In noisy debates about integration, such voices get lost. “There is a fog of misunderstanding,” says Aydın Bayad, who is working on a new government-supported Bielefeld University study on migrant social cohesion. “Both countries are trying to make political manoeuvres around Turkish Germans, but nobody has actually sought their views.”
As the debate about migrants becomes noisy, young Turkish Germans are becoming bolshy too. Turkish rappers use the insults thrown at them in their lyrics. More sensitive to discrimination and implicit bias, a new generation is less tolerant of injustice.

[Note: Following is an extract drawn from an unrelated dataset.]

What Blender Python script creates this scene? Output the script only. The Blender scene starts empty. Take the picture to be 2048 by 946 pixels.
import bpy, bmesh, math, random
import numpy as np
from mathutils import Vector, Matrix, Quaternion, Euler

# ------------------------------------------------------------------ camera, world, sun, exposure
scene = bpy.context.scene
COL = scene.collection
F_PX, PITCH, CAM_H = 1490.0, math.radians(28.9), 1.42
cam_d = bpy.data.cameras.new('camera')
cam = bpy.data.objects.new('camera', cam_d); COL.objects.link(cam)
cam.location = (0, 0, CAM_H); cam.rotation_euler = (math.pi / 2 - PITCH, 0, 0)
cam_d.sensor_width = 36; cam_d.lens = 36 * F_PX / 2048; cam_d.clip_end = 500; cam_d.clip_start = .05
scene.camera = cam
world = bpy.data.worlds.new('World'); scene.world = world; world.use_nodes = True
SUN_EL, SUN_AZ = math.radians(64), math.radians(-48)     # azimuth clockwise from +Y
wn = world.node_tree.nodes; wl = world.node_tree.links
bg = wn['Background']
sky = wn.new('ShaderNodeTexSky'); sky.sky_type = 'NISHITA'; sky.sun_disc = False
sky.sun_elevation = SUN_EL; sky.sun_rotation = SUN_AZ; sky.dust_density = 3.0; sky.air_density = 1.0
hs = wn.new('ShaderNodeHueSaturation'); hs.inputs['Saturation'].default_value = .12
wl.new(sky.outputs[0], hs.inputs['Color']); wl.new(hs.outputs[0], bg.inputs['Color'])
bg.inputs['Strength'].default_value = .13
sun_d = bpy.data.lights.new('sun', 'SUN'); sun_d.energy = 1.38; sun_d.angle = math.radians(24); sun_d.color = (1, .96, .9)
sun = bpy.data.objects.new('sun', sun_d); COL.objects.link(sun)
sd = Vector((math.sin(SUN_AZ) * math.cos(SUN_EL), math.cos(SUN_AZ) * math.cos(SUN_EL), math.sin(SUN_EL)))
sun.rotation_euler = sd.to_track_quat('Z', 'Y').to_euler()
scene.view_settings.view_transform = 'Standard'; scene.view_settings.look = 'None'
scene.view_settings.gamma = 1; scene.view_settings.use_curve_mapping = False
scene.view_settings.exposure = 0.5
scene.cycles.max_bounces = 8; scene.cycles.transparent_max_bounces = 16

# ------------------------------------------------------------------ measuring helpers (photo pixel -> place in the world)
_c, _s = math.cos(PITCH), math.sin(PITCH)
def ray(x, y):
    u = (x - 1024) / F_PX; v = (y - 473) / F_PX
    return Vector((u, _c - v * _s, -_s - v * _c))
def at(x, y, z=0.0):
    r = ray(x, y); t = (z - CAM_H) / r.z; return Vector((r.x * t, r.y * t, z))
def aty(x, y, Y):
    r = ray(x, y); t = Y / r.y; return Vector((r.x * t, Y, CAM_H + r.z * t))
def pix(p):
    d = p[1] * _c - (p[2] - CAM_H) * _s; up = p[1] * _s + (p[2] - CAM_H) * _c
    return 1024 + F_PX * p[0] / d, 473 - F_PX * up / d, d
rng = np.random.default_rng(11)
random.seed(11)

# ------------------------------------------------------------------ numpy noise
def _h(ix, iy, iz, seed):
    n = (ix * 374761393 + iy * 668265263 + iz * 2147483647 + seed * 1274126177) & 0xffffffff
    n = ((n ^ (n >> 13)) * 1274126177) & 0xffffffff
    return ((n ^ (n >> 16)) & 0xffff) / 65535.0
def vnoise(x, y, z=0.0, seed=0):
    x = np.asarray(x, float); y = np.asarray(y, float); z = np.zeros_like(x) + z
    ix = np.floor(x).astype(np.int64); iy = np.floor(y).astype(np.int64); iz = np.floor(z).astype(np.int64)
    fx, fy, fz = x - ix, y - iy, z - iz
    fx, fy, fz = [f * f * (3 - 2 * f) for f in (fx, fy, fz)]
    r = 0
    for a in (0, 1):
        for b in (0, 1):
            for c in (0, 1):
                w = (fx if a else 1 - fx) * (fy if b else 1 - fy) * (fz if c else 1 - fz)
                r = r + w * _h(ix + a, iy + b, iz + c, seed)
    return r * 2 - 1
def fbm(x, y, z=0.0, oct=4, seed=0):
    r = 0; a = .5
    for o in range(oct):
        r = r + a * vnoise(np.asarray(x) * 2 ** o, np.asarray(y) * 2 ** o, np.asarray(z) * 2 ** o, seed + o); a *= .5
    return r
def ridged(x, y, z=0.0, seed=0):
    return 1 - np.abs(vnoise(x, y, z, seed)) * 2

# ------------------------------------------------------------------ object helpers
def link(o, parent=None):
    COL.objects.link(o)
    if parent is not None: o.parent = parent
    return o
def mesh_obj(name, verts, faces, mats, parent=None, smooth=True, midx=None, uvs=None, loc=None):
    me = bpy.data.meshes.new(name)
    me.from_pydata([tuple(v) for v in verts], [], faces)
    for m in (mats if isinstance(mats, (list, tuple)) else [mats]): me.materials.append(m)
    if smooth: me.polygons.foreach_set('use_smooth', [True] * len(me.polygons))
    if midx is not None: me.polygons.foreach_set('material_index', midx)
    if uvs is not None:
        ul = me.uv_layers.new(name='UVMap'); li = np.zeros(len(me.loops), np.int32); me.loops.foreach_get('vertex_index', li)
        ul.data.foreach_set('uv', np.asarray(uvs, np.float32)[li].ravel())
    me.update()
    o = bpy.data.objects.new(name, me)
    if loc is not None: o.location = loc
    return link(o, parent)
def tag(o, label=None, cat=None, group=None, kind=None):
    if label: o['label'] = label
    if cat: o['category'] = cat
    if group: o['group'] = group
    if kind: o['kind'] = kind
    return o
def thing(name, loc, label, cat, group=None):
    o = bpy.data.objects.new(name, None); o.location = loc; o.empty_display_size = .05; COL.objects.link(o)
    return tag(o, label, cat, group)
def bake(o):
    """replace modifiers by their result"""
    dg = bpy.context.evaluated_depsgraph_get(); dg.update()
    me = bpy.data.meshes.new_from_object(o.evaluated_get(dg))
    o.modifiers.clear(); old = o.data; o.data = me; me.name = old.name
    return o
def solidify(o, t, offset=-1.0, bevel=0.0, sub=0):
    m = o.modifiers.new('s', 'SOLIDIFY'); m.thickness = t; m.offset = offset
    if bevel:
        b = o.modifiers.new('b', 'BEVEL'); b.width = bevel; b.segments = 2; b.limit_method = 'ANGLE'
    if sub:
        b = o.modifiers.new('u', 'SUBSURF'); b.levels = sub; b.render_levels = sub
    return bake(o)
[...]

They join groups such as the pro-diversity, anti-racism Neue Deutsche Organisation. Uslucan says this is not a sign of failure, but success. It’s the integration paradox—the more integrated a group actually is, the more keenly it feels prejudice. “The first generation wasn’t bothered about being second-class citizens,” he says. “My parents don’t watch German TV or read the newspapers so don’t know what’s said about them. But 15-year-old Mehmet thinks he should be treated the same as Rolf or Sabine.”
The post-2016 arrivals—scientists, writers, artists, academics—have formed an instant community of educated Turkish migrants who ought to integrate fast. Can Dündar, former editor of the opposition newspaper Cumhuriyet who now lives in Berlin, told me he was busier than ever thanks to Germans’ interest in Turkey and Turkish Germans.
The diversity of this group—illiterate elderly migrants, workers, professionals, social elites and the left behind, Alevis, Sunnis, Kurds and Turks—has long rendered it problematic to treat them as a single undifferentiated mass, even though that is how the discussion is often framed.
Even so, “the Gastarbeiter taught Germany that being a one-way society only for blonde Germans is not the only option,” says academic Ulrich Herbert. And today, finally, the contributions of Turkish migrants are increasingly acknowledged in Germany—more varied food, entrepreneurialism, a more diverse arts scene—more, in other words, of everything humanity has to offer. As the dramatist Max Frisch wrote: “We called for workers, but people came.”